Original text by Marina Belova
A few days ago I needed to embroider an abstract logo for a close-up. Naturally, the embroidery had to be of a sufficient quality so that I wouldn't be too ashamed of how the stitches looked when highly magnified.
Here's what I noticed when scrutinizing the resulting look of my logo: the tie-offs visibly stood out in almost all of the satins. You may even say they detach themselves from the object and continue on their own life, distorting the object's edges and damaging the whole look. One simply can't fail to notice them, as the photo below illustrates:
This is just an automatic tie-off inserted after the last stitch. I can only imagine how a butterfly or a star would have looked! Here, look at them:
It's not that I didn't know that tie-offs tend to behave in that way. That I certainly knew. I also know ways of hiding them but each of those requires drawing every tie-off (a manual stitch between the satins) by hand. But as I am a rather lazy person and as I, to put it bluntly, don't have any time to deal with every tie-off separately, I thought that moving a tie-off 1 or 2 stitches inside the object and farther from its edge (and from the last stitch as well) would, perhaps, be enough. Something like that:
The tie-off stitches are marked red here:
Of course, I do a test piece hoping that it will come all right.

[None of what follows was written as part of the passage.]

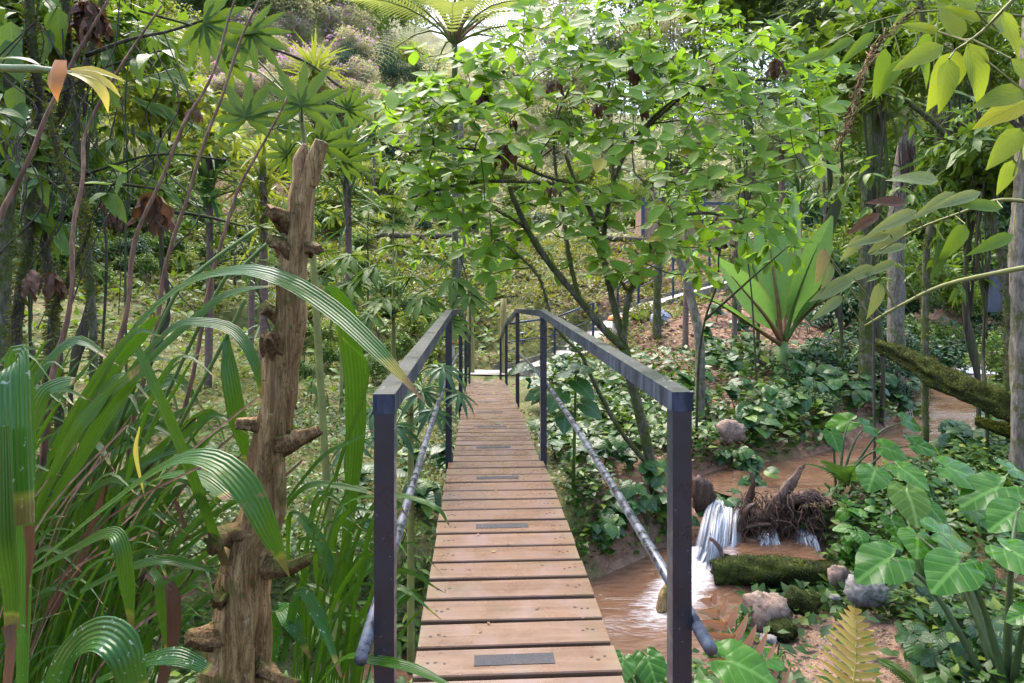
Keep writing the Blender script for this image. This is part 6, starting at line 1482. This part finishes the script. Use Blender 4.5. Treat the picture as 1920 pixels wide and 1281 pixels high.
cover('undergrowth', 150000, (.6, 11), (3.0, 14), 'cover_dark', .125, 4, 'dense dark green undergrowth on the right bank', lambda x, y: patch(x * 1.3, y * 1.3, .1) * np.where(np.hypot((x - 2.35) / .62, (y - 4.45) / .72) < 1, .06, 1) * np.where(y > 10, .35, 1) * (x < y * .9), .55, .8, .26)
cover('undergrowth', 52000, (-3.5, .6), (3.0, 9.5), 'cover_dark', .065, 5, 'dark green undergrowth along the left gully edge', lambda x, y: np.where(y < 6.0, 1., .55) * patch(x * 1.5, y * 1.5, .2), .5, .8, .14)
cover('leaf_litter', 9000, (.8, 4.5), (3.2, 6.2), 'litter', .036, 6, 'scattered small fallen leaves on the sand', lambda x, y: patch(x * 2, y * 2, .1) * .6, .5, .2, .01)
cover('grass', 50000, (-40, 40), (32, 75), 'bush_haze_tint', .16, 7, 'pale scrubby ground cover on the far hillside', lambda x, y: np.where((x < -7.5) & (x > -16) & (y < 40), .05, 1) * (np.abs(x) < y * .85), .4, 1.0, .05)
cover('weeds', 12000, (-12, -.3), (5, 26), 'bush_mid', .13, 8, 'scattered broader green weeds on the mossy slope', lambda x, y: patch(x * .6, y * .6, .05) * (np.abs(x) < y * .9), .45, .9, .12)
cover('leaf_litter', 14000, (-12, 3), (4.6, 28), 'litter', .06, 9, 'brown fallen leaves on the mossy left slope', lambda x, y: patch(y * .7, x * .7, .1) * (np.abs(x) < y * .9), .5, .3, .05)
cover('undergrowth', 40000, (-3.5, .2), (1.2, 5.0), 'cover_dark', .07, 10, 'dark undergrowth below the palm grass', None, .5, .8, .2)
def tufts(o, n, ls, seed, mat='moss_leaf', zmin=-.2, name='moss', wl=.4):
    """short moss blades standing on an object's skin"""
    g = np.random.default_rng(seed); me = o.data; tri = []
    me.calc_loop_triangles(); T = np.array([t.vertices[:] for t in me.loop_triangles]); V = np.array([v.co[:] for v in me.vertices]); A, B, C = V[T[:, 0]], V[T[:, 1]], V[T[:, 2]]
    nn = np.cross(B - A, C - A); ar = np.linalg.norm(nn, axis=1); nn /= ar[:, None] + 1e-9; wgt = ar * (nn[:, 2] > zmin); k = g.choice(len(T), n, p=wgt / wgt.sum())
    u, v = g.uniform(0, 1, n), g.uniform(0, 1, n); f = u + v > 1; u[f], v[f] = 1 - u[f], 1 - v[f]
    p = A[k] + (B[k] - A[k]) * u[:, None] + (C[k] - A[k]) * v[:, None]; d = nn[k] + rand_dirs(n, -1, 1, g) * .9
    base = ([(0,0,0),(-wl/2,.5,.05),(wl/2,.5,.05),(0,1,-.1)], [(0,2,1),(1,2,3)], [(.5,0),(0,.5),(1,.5),(.5,1)])
    c = link(name, scatter_mesh(name, base, p, d, rand_dirs(n, -1, 1, g), ls * g.uniform(.5, 1.4, n)), o if o.parent is None or o.parent.parent is None else o.parent, M[mat]); c['kind'] = 'stuff'; return c
for o_ in list(bpy.data.objects):
    if o_.type != 'MESH' or o_.parent is not None: continue
    if o_.name.startswith('fallen_log'): tufts(o_, 7000, .026, 1)
    elif o_.name.startswith('mossy_ledge'): tufts(o_, 3500, .018, 2)
    elif o_.name.startswith('rock') and o_.data.materials[0] is M['moss']: tufts(o_, 1000, .012, 3)
for o_ in list(bt.children):
    if o_.name.startswith(('limb', 'trunk')): tufts(o_, 900, .022, 4, zmin=-.6)
for o_ in list(bpy.data.objects):
    if o_.name.startswith('mossy_tree'):
        for c_ in list(o_.children):
            if c_.name.startswith('trunk') and c_.data.materials[0] in (M['mossbark'], M['mossbark_dark']): tufts(c_, 1800, .04, 5, zmin=-1.1)
tufts([c for c in trunk.children if c.name.startswith('trunk')][0], 700, .012, 6, zmin=-1.1)
# a few small plants rooted on the log and ledge
# pebbles on the sand
g_ = np.random.default_rng(12); n_ = 1500; x_ = g_.normal(2.3, .35, n_); y_ = g_.normal(4.7, .35, n_); z_ = height(x_, y_) + EYE
bv = [(1,0,0),(-1,0,0),(0,1,0),(0,-1,0),(0,0,.7),(0,0,-.7)]; bf = [(0,2,4),(2,1,4),(1,3,4),(3,0,4),(2,0,5),(1,2,5),(3,1,5),(0,3,5)]
o = link('pebbles', scatter_mesh('pebbles', (bv, bf, [(.5, .5)] * 6), np.stack([x_, y_, z_], 1), rand_dirs(n_, -.2, .2, g_), np.tile([0, 0, 1.], (n_, 1)), g_.uniform(.003, .012, n_)), None, M['rock']); tag(o, 'small pale pebbles scattered on the sand', 'pebbles', kind='stuff')
# small debris on the planks
g_ = np.random.default_rng(5); n_ = 260; s_ = 2.0 + 12 * g_.uniform(0, 1, n_) ** .8; u_ = g_.uniform(-.31, .31, n_); a_ = g_.uniform(0, 6.28, n_)
bx_ = [(0,0,0),(-.2,.5,.04),(.2,.5,.04),(0,1,.0)]
me = scatter_mesh('deck_litter', (bx_, [(0,2,1),(1,2,3)], [(.5,0),(0,.5),(1,.5),(.5,1)]), np.stack([u_, s_, np.array([deck(q) for q in s_]) + .006], 1), np.stack([np.cos(a_), np.sin(a_), np.zeros(n_)], 1), np.tile([0, 0, 1.], (n_, 1)), g_.uniform(.006, .032, n_))
o = link('deck_litter', me, None, M['litter'], Matrix.Translation(bridge.location) @ Matrix.Rotation(BR, 4, 'Z')); tag(o, 'tiny leaf scraps scattered over the bridge planks', 'litter', kind='stuff')
# fallen leaves on the deck
fl = []
for px, s_, du, mat in ((0, 8.9, .1, 'bract_leaf'), (0, 10.2, -.1, 'bract_leaf'), (0, 10.8, .12, 'bract_leaf'), (0, 11.2, -.02, 'bract_leaf'), (0, 6.3, .02, 'wetpale'), (0, 11.6, .2, 'bract_leaf'), (0, 12.0, -.18, 'bract_leaf')):
    Mx = Matrix.Translation(bridge.location) @ Matrix.Rotation(BR, 4, 'Z'); p = Mx @ Vector((du, s_, deck(s_) + .008)); a = rk.uniform(0, 6.28)
    o = link('fallen_leaf', rk.choice(LM['oblong']), None, M[mat], orient(p, (math.cos(a), math.sin(a), .02), (0, 0, 1), .14)); o['category'] = 'leaf'; fl.append(o)
fl.sort(key=lambda o: o.matrix_basis.translation.y)
for i, o in enumerate(fl):
    o['label'] = ('nearest', 'second nearest', 'third nearest', 'fourth nearest', 'third farthest', 'second farthest', 'farthest')[i] + ' of the pale fallen leaves lying on the bridge planks'; o['group'] = 'fallen leaves on the planks'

Alas – no such luck, my little trick doesn't save the situation, although it improves it a bit.
All of this because the tie-offs flatten the last stitch, so to speak, and stand out for that reason. The embroidery looks fine from a distant but doesn't stand up to scrutiny in a close-up. And besides, this "little" problem occurs every time I embroider letters, causing a lot of trouble.
These inoffensive squares result from inserting the tie-offs manually at the end of the satins just as John Deere had suggested. This is particularly true for the long satins.

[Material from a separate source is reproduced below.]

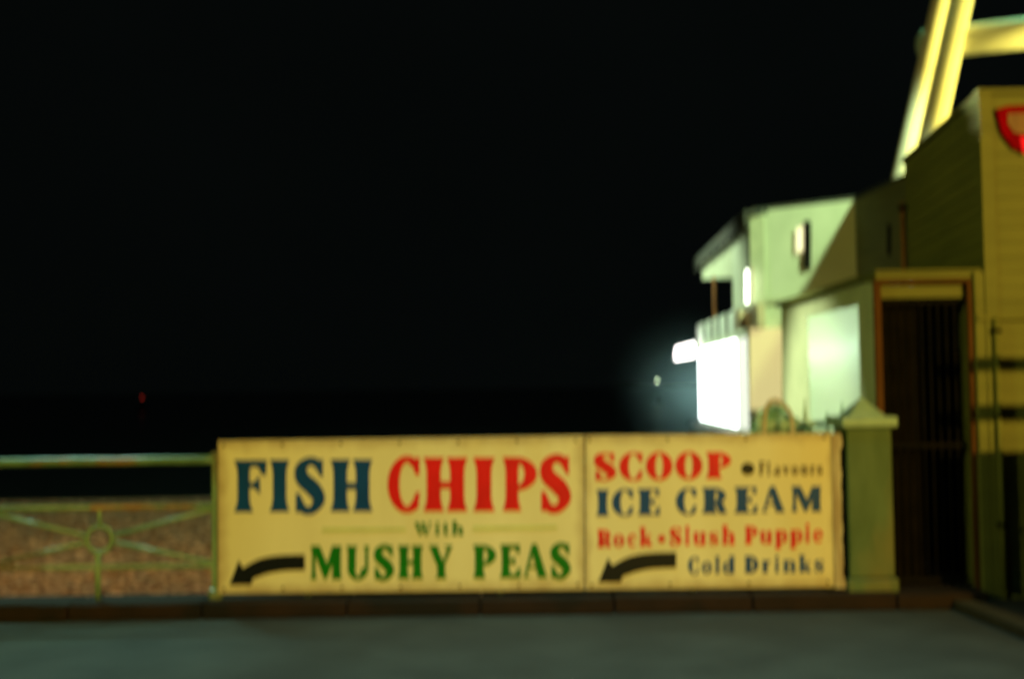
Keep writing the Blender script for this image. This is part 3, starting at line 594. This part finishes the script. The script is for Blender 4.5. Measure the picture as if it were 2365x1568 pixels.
obj('balcony_post', tube(BM(), [(pz.x, pz.y, 3.02), (pz.x, pz.y, S(1651, 640).z + .05)], .06, 8), 'rust', fbd, smooth=True)
us = [1612, 1629, 1645, 1661, 1680, 1702]
for i, (u0, u1) in enumerate(zip(us, us[1:])):
    top0 = 752 - (u0 - 1612) * .42
    a_, b_2 = S(u0 + 3.5, top0), S(u1 - 3, top0 - (u1 - u0) * .42)
    bm = BM(); prism(bm, [(a_.x - .05, a_.y, 3.03), (b_2.x - .05, b_2.y, 3.03), (b_2.x - .05, b_2.y, b_2.z), (a_.x - .05, a_.y, a_.z)], (.05, 0, 0)); obj('balcony_panel', bm, 'slat', fbd)
obj('end_post', tube(BM(), [(S(1614, 700).x - .03, 43.9, 3.03), (S(1614, 700).x - .03, 43.9, 3.75)], .06, 8), 'slat', fbd)
# shop: row of lit panes with thin mullions, upright
ye0 = S(1733, 900).y + .1; ye1 = 44.3
npn = 6
for i in range(npn):
    y0 = ye0 + (ye1 - ye0) * i / npn; y1 = ye0 + (ye1 - ye0) * (i + 1) / npn
    X0 = C1[0] + (y0 - 32) * .0368; X1 = C1[0] + (y1 - 32) * .0368
    obj('shop_pane', prism(BM(), [(X0, y0 + .04, .12), (X1, y1 - .04, .12), (X1, y1 - .04, 2.83), (X0, y0 + .04, 2.83)], (.03, 0, 0)), 'shopglass' if i else 'shopdim', fbd)
    obj('stall_riser', prism(BM(), [(X0 - .02, y0 + .04, .0), (X1 - .02, y1 - .04, .0), (X1 - .02, y1 - .04, .11), (X0 - .02, y0 + .04, .11)], (.05, 0, 0)), 'slat', fbd)
    obj('mullion', bx((X0 - .03, y0 - .035, .0), (X0 + .06, y0 + .035, 2.85)), 'slat', fbd)
# cream backlit board on the ground floor
q = [W(1741, 945), W(1810, 945), W(1810, 758), W(1741, 758)]
nrm = Vector((-(C0[1] - C1[1]), C0[0] - C1[0], 0)).normalized(); nrm = -nrm if nrm.y > 0 else nrm
cb = tag(obj('cream_panel', prism(BM(), [p + nrm * .25 for p in q], nrm * -.15), 'cream_lit'), 'softly lit blank cream panel right of the bright shop window', 'panel')
# objects on the front wall
q = [W(1862, 622), W(1874, 622), W(1874, 512), W(1862, 512)]
hs = thing('hanging_sign', W(1868, 560), 'narrow dark board with a cream lit side hanging on the pale front wall', 'sign')
obj('dark_side', prism(BM(), [p + nrm * .16 for p in q], nrm * -.14), 'iron', hs)
q = [W(1842, 585), W(1859, 578), W(1859, 522), W(1842, 530)]
obj('lit_side', prism(BM(), [p + nrm * .12 for p in q], nrm * -.08), 'cream_lamp', hs)
q1_, q2_ = W(1741, 700), W(1741, 626)
wlmp = thing('wall_lamp', q1_, 'bright upright tube lamp on the corner of the pale building', 'lamp')
off = nrm * .2 + Vector((-.1, 0, 0))
obj('tube', tube(BM(), [q1_ + off, q2_ + off], .05, 10), 'tubelamp', wlmp)
obj('backplate', bx((q1_.x - .06, q1_.y - .1, q1_.z - .1), (q1_.x + .06, q1_.y, q2_.z + .1)), 'brown', wlmp)
q = S(1703, 760); q2 = W(1758, 700)
ab = thing('brown_cabinet', q, 'brown boxy cabinets at balcony height beside the corner lamp', 'cabinet')
a1 = atY(1745, 758, 31.5); a2 = atY(1763, 702, 31.5)
obj('box', bx((a1.x, 31.3, a1.z), (a2.x, 31.8, a2.z)), 'brown', ab, bevel=.03)
a1 = atY(1703, 760, 32.5); a2 = atY(1738, 716, 32.5)
obj('box', bx((a1.x, 32.3, a1.z), (a2.x, 32.9, a2.z)), 'brown', ab, bevel=.03)
a1 = atY(1713, 757, 32.2); a2 = atY(1720, 736, 32.2)
obj('opening', bx((a1.x, 32.2, a1.z), (a2.x, 32.28, a2.z)), 'iron', ab)
# projecting lit sign box over the beach side
a_, c_ = atY(1607, 808, 42.5), atY(1560, 817, 43.6)
pj = thing('projecting_lightbox', a_, 'glowing white sign box projecting from the shop over the beach', 'sign')
obj('face', prism(BM(), [atY(1606, 824, 42.5), atY(1606, 790, 42.5), atY(1561, 802, 43.6), atY(1559, 832, 43.6)], (0, .25, 0)), 'lightbox', pj, bevel=.05)
obj('arm', tube(BM(), [atY(1606, 800, 42.8), (7.3, 42.8, 2.6)], .04, 8), 'iron', pj)

# ------------------------------------------------------------------ big white steel tubes behind the terrace
st = thing('steel_tube_frame', (12, 31.5, 0), 'tall frame of crossing white steel tubes rising behind the terrace', 'frame')
def T(u, v, Y): return atY(u, v, Y)
def longtube(name, a, c, Ya, Yc, wpx, ext0=0, ext1=0):
    p, q = T(*a, Ya), T(*c, Yc); d = q - p; p2 = p - d * ext0; q2 = q + d * ext1
    return obj(name, tube(BM(), [p2, q2], wpx / 2 / 2628 * (Ya + Yc) / 2, 24), 'tube', st, smooth=True)
longtube('leaning_tube', (2220, 0), (2150, 330), 31.3, 31.5, 54, .8, 1.0)
longtube('leaning_tube', (2172, 0), (2078, 418), 30.1, 30.1, 40, 3.0, 1.2)
longtube('cross_tube', (2142, 104), (2365, 78), 31.9, 31.0, 70, 0, 1.2)
e = T(2140, 104, 31.9); bm = BM(); bmesh.ops.create_uvsphere(bm, u_segments=24, v_segments=14, radius=.43, matrix=Matrix.Translation(e) @ Matrix.Diagonal((.75, .75, 1, 1)))
obj('node', bm, 'tube', st, smooth=True)

# ------------------------------------------------------------------ small things behind the sign
def Q(u, v, Y): return atY(u, v, Y)
lr = thing('spiked_railing', (2.1, 8.2, 0), 'low pale green railing with spear points behind the ice cream sign', 'railing')
zr1 = Q(1850, 975, 8.2).z; x0, x1 = Q(1748, 975, 8.2).x, FX - .01
obj('rail', bx((x0, 8.18, zr1 - .035), (x1, 8.22, zr1 + .012)), 'cap', lr, bevel=.004)
obj('rail', bx((x0, 8.18, .3), (x1, 8.22, .34)), 'cap', lr, bevel=.004)
for u, v in ((1752, 948), (1805, 955), (1858, 918), (1910, 950), (1944, 926)):
    p = Q(u, v, 8.2); bm = BM(); tube(bm, [(p.x, 8.2, 0), (p.x, 8.2, zr1 + .02), (p.x, 8.2, zr1 + .03), (p.x, 8.2, p.z)], [.012, .012, .018, .002], 8); obj('spear_bar', bm, 'cap', lr)
for i in range(6):
    u = 1775 + i * 30; p = Q(u, 990, 8.2); obj('scroll', torus(BM(), (p.x, 8.2, zr1 - .085), .035, .008, 20, 6), 'cap', lr, smooth=True)
# pale shrub
sh = thing('leafy_shrub', (Q(1790, 990, 8.6).x, 8.6, 0), 'pale leafy shrub with rounded clumps rising behind the sign', 'shrub')
bm = BM(); c = Q(1785, 962, 8.6)
for cl in ((c.x, c.z, .10), (c.x + .1, c.z - .09, .10), (c.x + .22, c.z - .12, .08), (c.x - .08, c.z - .1, .09), (c.x + .02, c.z - .25, .17), (c.x + .2, c.z - .3, .16)):
    for i in range(260):
        d = Vector((random.gauss(0, 1), random.gauss(0, 1), random.gauss(0, 1))).normalized() * cl[2] * random.uniform(.6, 1)
        p = Vector((cl[0], 8.6, cl[1])) + d; a = random.uniform(.012, .022)
        u = Vector((random.uniform(-1, 1), random.uniform(-1, 1), random.uniform(-.6, .6))).normalized(); v = u.cross(d.normalized())
        if v.length < .1: continue
        v.normalize(); bm.faces.new([bm.verts.new(p + k_) for k_ in (u * a * 1.6, v * a, -u * a * 1.6, -v * a)])
lf = obj('leaves', bm, 'leaf', sh); lf['kind'] = 'stuff'
bm = BM(); tube(bm, [(c.x, 8.6, 0), (c.x + .01, 8.6, .5), (c.x, 8.6, c.z - .05)], [.02, .015, .008], 8); tube(bm, [(c.x + .01, 8.6, .5), (c.x + .15, 8.6, .8), (c.x + .2, 8.6, c.z - .15)], [.014, .01, .006], 8)
obj('trunk', bm, 'darkgap', sh)
hp = [Q(*p, 8.0) for p in catmull([(1765, 1020), (1768, 950), (1786, 925), (1810, 936), (1828, 962), (1831, 1020)], 6)]
hp = [Vector((hp[0].x, 8.0, 0))] + hp + [Vector((hp[-1].x, 8.0, 0))]
tag(obj('steel_hoop', tube(BM(), hp, .016, 10), 'brown', smooth=True), 'brown bent steel hoop standing behind the sign in front of the shrub', 'hoop')

# ------------------------------------------------------------------ lights far out at sea
def sealight(u, v, Y, m, name, label):
    p = atY(u, v, Y); t = thing(name, (p.x, Y, BZ), label, 'buoy', 'small light buoys out on the dark sea')
    obj('float', tube(BM(), [(p.x, Y, BZ - .3), (p.x, Y, BZ + .6), (p.x, Y, BZ + .7), (p.x, Y, p.z - .15)], [.8, .8, .12, .1], 12), 'iron', t)
    bm = BM(); bmesh.ops.create_uvsphere(bm, u_segments=12, v_segments=8, radius=.13, matrix=Matrix.Translation(p)); obj('light', bm, m, t, smooth=True)
sealight(328, 918, 190, 'redlight', 'light_buoy', 'tiny red buoy light far out on the dark sea')
sealight(1518, 879, 190, 'whitelight', 'light_buoy', 'tiny white green buoy light on the horizon left of the shop')

# ------------------------------------------------------------------ haze volume added to stand in for lens bloom beside the lit shop front
bm = BM(); bmesh.ops.create_uvsphere(bm, u_segments=20, v_segments=12, radius=1, matrix=Matrix.Translation((6.3, 40.0, 1.1)) @ Matrix.Diagonal((3.4, 8.0, 3.6, 1)))
hm = bpy.data.materials.new('bloom_haze'); hm.use_nodes = True
hn = hm.node_tree.nodes; hl = hm.node_tree.links; hn.remove(hn['Principled BSDF']); pv = hn.new('ShaderNodeVolumePrincipled')
tc = hn.new('ShaderNodeTexCoord'); mp = hn.new('ShaderNodeMapping'); mp.inputs['Location'].default_value = (-6.3 / 3.4, -40.0 / 8.0, -1.1 / 3.6); mp.inputs['Scale'].default_value = (1 / 3.4, 1 / 8.0, 1 / 3.6)
ln = hn.new('ShaderNodeVectorMath'); ln.operation = 'LENGTH'
mr = hn.new('ShaderNodeMapRange'); mr.inputs[1].default_value = .0; mr.inputs[2].default_value = 1.0; mr.inputs[3].default_value = 1.0; mr.inputs[4].default_value = 0
hl.new(tc.outputs['Object'], mp.inputs['Vector']); hl.new(mp.outputs[0], ln.inputs[0]); hl.new(ln.outputs['Value'], mr.inputs[0]); pw = hn.new('ShaderNodeMath'); pw.operation = 'POWER'; pw.inputs[1].default_value = 3.0; ml = hn.new('ShaderNodeMath'); ml.operation = 'MULTIPLY'; ml.inputs[1].default_value = .04
hl.new(mr.outputs[0], pw.inputs[0]); hl.new(pw.outputs[0], ml.inputs[0]); hl.new(ml.outputs[0], pv.inputs['Density'])
pv.inputs['Color'].default_value = (.55, .95, .95, 1)
hl.new(pv.outputs[0], hn['Material Output'].inputs['Volume']); M['bloom_haze'] = hm
tag(obj('bloom_haze', bm, 'bloom_haze'), 'faint teal haze added as lens bloom beside the bright shop window', 'bloom_haze', kind='stuff')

Conclusion: if you don't get too lazy, dedicate more time to you project to do some manual work and don't rely on the automatic functions offered by modern embroidery software, the result will be more pleasant to the eye. What's more, a tie-off inserted in this way will not only look good on the edge of an object but also in the center. Though I need to say that I've only seen 2 digitizers who insert their tie-offs by hand and don't use the embroidery editor capabilities.
And what about you? In what way do you hide your tie-offs so that they don't spoil the outer look of the satins? Do you, perhaps, play with the settings, such as a tie-off stitch length and the number of runs? Or does your embroidery editor automatically insert the tie-offs in a neater way?